1003 nevertheless allowed LWOP, because it is not a new form of
punishment, but simply a longer term of confinement than military law
had previously allowed a court-martial to adjudge.7
In State v. Allen, 488 S.E.2d 188 (N.C. 1997), the
North Carolina Supreme Court faced a similar issue. Under North Carolina
law, premeditated murder is punishable by only death or life
imprisonment without parole. N.C. Gen. Stat. § 14-17 (2003). The North
Carolina Constitution provides:
The following punishments only shall be known to the
laws of this State: death, imprisonment, fines, suspension of jail or
prison term with or without conditions, restitutions, community service,
restraints on liberty, work programs, removal from office, and
disqualification to hold and enjoy any office of honor, trust, or profit
under this State.
N.C. Const. art. XI, § 1. One issue in Allen was
whether the North Carolina legislature was authorized to create the
punishment of LWOP, which Article XI did not expressly mention. The
North Carolina Supreme Court held that it was, reasoning that “the term
‘life imprisonment without parole’ falls within the meaning of the
constitutional term ‘imprisonment,’ so the sentence was authorized by
the Constitution.” Allen, 488 S.E.2d at 737. We find Allen persuasive.

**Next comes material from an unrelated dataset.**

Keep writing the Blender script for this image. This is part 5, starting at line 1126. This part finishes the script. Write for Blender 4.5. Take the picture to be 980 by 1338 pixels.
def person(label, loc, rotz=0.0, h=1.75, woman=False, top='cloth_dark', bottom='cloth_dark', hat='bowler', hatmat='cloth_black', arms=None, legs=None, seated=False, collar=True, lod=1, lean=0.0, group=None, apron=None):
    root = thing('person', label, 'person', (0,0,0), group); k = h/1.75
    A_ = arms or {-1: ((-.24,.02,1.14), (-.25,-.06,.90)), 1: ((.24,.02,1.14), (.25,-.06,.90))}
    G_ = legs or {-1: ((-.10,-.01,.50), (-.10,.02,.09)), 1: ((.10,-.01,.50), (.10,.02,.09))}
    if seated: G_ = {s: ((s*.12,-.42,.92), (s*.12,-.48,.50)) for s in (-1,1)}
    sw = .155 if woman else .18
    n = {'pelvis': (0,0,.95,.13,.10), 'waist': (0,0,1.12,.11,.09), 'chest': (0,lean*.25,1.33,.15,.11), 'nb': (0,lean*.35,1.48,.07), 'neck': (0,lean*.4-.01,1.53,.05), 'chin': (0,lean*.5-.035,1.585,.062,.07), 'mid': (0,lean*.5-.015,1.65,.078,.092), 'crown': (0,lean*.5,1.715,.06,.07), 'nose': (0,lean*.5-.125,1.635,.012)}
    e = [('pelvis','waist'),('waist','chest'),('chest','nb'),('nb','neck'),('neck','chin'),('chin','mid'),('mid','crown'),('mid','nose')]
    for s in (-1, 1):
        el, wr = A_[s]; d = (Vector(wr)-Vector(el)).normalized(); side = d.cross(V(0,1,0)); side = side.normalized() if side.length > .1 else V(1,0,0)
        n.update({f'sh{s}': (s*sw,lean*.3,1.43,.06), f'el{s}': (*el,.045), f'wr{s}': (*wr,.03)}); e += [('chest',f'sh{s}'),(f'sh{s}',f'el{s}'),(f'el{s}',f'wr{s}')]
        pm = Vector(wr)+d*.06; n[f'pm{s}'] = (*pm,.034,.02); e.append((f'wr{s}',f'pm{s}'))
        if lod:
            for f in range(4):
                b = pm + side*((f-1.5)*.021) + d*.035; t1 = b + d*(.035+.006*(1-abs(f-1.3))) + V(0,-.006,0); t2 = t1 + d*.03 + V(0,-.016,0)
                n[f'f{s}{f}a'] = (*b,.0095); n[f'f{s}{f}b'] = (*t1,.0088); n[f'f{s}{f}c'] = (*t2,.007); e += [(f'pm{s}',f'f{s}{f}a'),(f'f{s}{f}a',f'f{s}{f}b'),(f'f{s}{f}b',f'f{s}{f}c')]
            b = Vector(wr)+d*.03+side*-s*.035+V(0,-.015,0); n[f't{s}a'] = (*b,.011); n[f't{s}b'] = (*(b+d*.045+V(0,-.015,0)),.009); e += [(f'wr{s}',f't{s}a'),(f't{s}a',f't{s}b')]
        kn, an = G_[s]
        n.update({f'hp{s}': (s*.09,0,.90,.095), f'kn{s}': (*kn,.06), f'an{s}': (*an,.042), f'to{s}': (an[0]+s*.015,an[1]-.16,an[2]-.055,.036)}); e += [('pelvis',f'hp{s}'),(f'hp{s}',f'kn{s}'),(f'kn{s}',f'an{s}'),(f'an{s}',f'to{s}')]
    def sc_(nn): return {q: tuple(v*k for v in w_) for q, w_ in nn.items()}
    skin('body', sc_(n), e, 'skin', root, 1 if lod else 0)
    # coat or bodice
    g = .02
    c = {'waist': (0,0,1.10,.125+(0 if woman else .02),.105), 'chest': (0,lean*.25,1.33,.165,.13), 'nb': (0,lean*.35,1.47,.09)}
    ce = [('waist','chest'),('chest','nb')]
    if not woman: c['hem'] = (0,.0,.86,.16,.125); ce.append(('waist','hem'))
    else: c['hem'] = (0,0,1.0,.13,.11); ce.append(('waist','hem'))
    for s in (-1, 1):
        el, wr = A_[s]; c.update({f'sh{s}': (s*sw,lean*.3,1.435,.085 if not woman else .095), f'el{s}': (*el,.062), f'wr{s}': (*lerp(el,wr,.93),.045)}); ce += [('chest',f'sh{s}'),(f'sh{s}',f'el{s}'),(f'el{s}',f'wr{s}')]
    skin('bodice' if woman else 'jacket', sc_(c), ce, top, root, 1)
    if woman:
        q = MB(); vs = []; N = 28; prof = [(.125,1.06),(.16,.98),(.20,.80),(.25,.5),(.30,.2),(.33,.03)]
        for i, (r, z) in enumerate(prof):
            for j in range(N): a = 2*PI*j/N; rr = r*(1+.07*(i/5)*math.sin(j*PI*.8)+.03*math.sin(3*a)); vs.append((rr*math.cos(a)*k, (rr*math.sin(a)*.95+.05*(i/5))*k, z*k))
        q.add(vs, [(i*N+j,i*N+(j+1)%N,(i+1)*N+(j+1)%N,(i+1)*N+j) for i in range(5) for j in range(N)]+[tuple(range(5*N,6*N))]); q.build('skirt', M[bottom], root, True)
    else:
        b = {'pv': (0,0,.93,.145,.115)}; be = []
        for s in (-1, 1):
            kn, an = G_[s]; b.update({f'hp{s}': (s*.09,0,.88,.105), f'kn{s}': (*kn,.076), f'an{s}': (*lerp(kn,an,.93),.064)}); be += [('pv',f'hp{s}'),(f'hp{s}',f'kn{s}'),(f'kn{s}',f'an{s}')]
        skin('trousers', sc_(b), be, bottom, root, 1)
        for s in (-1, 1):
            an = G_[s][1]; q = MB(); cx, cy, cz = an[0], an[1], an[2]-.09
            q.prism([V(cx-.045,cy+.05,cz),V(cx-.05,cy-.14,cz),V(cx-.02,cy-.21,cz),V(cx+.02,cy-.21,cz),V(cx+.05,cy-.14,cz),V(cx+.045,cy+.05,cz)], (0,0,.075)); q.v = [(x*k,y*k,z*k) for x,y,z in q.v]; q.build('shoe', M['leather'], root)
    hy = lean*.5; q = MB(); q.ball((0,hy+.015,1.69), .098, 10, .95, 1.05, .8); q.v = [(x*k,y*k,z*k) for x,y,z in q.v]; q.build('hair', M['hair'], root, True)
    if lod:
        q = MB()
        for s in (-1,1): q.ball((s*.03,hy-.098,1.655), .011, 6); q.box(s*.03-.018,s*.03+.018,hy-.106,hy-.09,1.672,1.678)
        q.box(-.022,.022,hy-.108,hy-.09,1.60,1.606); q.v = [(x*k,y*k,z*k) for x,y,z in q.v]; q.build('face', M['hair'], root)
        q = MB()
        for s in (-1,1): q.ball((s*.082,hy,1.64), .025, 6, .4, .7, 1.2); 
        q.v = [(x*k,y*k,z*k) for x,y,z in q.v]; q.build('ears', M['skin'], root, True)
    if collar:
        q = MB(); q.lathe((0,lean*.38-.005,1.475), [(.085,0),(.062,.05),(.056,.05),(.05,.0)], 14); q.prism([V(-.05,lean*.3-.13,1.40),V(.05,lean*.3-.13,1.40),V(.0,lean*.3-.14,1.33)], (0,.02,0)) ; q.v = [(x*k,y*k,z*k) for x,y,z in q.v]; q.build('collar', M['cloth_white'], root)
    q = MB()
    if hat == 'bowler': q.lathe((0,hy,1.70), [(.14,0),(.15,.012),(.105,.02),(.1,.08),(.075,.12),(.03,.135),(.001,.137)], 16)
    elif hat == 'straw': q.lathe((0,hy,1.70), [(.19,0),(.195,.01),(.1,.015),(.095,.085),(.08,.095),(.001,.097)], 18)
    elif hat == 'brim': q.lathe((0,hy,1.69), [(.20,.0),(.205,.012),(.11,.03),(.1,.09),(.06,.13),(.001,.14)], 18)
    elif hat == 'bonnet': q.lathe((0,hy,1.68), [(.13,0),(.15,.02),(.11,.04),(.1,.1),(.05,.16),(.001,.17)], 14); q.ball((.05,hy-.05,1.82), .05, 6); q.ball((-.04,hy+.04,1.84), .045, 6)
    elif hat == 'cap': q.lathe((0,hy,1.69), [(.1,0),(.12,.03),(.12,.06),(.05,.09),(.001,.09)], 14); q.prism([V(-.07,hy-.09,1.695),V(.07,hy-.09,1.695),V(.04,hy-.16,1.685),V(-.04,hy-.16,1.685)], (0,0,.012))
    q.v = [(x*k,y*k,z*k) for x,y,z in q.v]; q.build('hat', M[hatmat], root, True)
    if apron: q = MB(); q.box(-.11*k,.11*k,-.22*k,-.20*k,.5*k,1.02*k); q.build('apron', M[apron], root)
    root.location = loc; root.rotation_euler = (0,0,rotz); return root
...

Applying the North Carolina Supreme Court’s reasoning to the military
justice system supports the conclusion that “confinement for life
without eligibility for parole” falls within the meaning of R.C.M.
1003(b)(7)’s term “confinement.”
We hold that LWOP was an authorized punishment for
Appellant’s offenses. To resolve the present case, we need not, and do
not, address the availability of LWOP for any other offense.
CONCLUSION
The decision of the United States Army Court of
Criminal Appeals is affirmed.
*****
FOOTNOTES:
1 National Defense Authorization Act for Fiscal Year
1998, Pub. L. No. 105-85, § 581, 111 Stat. 1629, 1759 (1997) (codified
at 10 U.S.C. § 856a (2000)).
2 Signing Statement, 33 Weekly Comp. Pres. Doc. 1861
(Nov. 18, 1997), reprinted in 1997 U.S.C.C.A.N. 2707.
3 Exec. Order No. 13,262, 67 Fed. Reg. 18,773 (April
17, 2002).
4 United States v.Ronghi, No. ARMY 20000635 (A. Ct.
Crim. App. May 27, 2003).
5 See United States v. Ronghi, 59 M.J. 167 (C.A.A.F.
2003) (order granting review).
6 The 2000 Manual incorporated the National Defense
Authorization Act for Fiscal Year 2000’s UCMJ amendments and Executive
Order 13,140’s amendments to the Manual. 2000 Manual at Preface. The
National Defense Authorization Act for Fiscal Year 2000, which is not
relevant to this appeal, was enacted on October 5, 1999. Pub. L. No.
106-65, 113 Stat. 512 (1999). Executive Order 13,140 was signed on
October 6, 1999, and generally took effect on November 1, 1999. See Exec.
Order 13,140 § 4, 64 Fed. Reg. 55,115, 55,120 (Oct. 12, 1999).